創世記・伝説の時代(1990年代):時代を切り開いたパイオニア
格闘家 | 主な団体 | 功績・特徴 |
ホイス・グレイシー | UFC初期 | グレイシー柔術を世界に証明。小柄ながら数々の体格差マッチを制覇。 |
ケン・シャムロック | UFC、パンクラス | 初期のスーパースター。レスリングと関節技で柔術に対抗。 |
桜庭和志 | PRIDE | 「グレイシーハンター」として伝説を築く。日本の総合格闘技の顔。 |
黄金期・世界的な発展の時代(2000年代):日米の頂点を極めた英雄
格闘家 | 主な団体 | 功績・特徴 |
ヴァンダレイ・シウバ | PRIDE | 「PRIDEの番長」。アグレッシブなファイトスタイルで日本の熱狂を生む。 |
アンデウソン・シウバ | UFC | UFCミドル級の絶対王者。「パウンド・フォー・パウンド(PFP)」最強の一人とされた。 |
ヒョードル・エメリヤエンコ | PRIDE | 「ロシアの皇帝」。PRIDEヘビー級の頂点に君臨し続けた。 |
現代・メガスターの時代(2010年代以降):記録と人気を塗り替えるカリスマ
格闘家 | 主な団体 | 功績・特徴 |
ジョン・ジョーンズ | UFC | 最年少王者記録を樹立。圧倒的なリーチと戦術眼で常に頂点に君臨。 |
コナー・マクレガー | UFC | フェザー級・ライト級の二階級制覇を達成。カリスマ性と舌戦でMMAを社会現象化。 |
アマンダ・ヌネス | UFC | 女子MMAの「ライオン」。二階級制覇と圧倒的な強さで女子MMAの地位を確立。 |
日本総合格闘技の歴史:修斗、PRIDE、そして現在へ
日本の総合格闘技の歴史は、「競技化への探求」と「エンターテイメントへの昇華」という二つの流れで語られます。

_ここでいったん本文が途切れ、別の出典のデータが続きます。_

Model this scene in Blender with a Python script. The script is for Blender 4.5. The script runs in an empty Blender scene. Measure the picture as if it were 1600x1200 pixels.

1980年代にプロレスラーの佐山サトル(初代タイガーマスク)が設立した「修斗」は、打撃、投げ、関節技を全て認める現代MMAのルールを世界に先駆けて確立しました。
そして1990年代後半、「PRIDE」が登場します。
PRIDEは、リング、サッカー場を彷彿とさせる入場、巨大スクリーンでの派手な演出など、徹底したエンターテイメント化を図り、一般層を巻き込んだ一大ブームを巻き起こしました。
しかし、2007年のPRIDE消滅後、日本のMMAは長期の低迷期を迎えます。その後、RIZINなどの団体が、PRIDEの系譜を継ぎつつ、新しい形で日本のMMAの再興を目指し、年末のテレビ中継などで再び注目を集めています。
北米総合格闘技の歴史:UFCを中心としたグローバル化
北米MMAの歴史は、ほぼUFCの歴史と同義です。
UFCは、初期の「何が最強か」という実験的な興行から、ルールの標準化、階級の細分化、選手の契約統一などを進め、「スポーツとしての信頼性」を確立しました。
2000年代に入ると、エンデバー(旧WME-IMG)による買収、大型テレビ契約、SNS戦略の成功により、UFCはアメリカンフットボールやバスケットボールに匹敵する、グローバルなプロスポーツリーグへと変貌しました。現在、UFCは世界中のトップファイターが目指す、紛れもないMMAの最高峰です。
まとめ:総合格闘技の未来と絶えざる進化
総合格闘技(MMA)の歴史は、古代のパンクラチオンに始まり、グレイシー柔術による革新、そしてUFCとPRIDEによる世界的な普及を経て、今もなお進化し続けています。
現代のMMAファイターは、レスリング、柔術、ムエタイなど、複数の技術を高いレベルで融合させる「オールラウンダー」が主流となっており、技術の進歩は止まることを知りません。
このダイナミックで予測不能なスポーツが、今後もどのような伝説を生み出し、どのように世界を熱狂させていくのか、私たちはその歴史の証人として、未来を見届けたいと思います。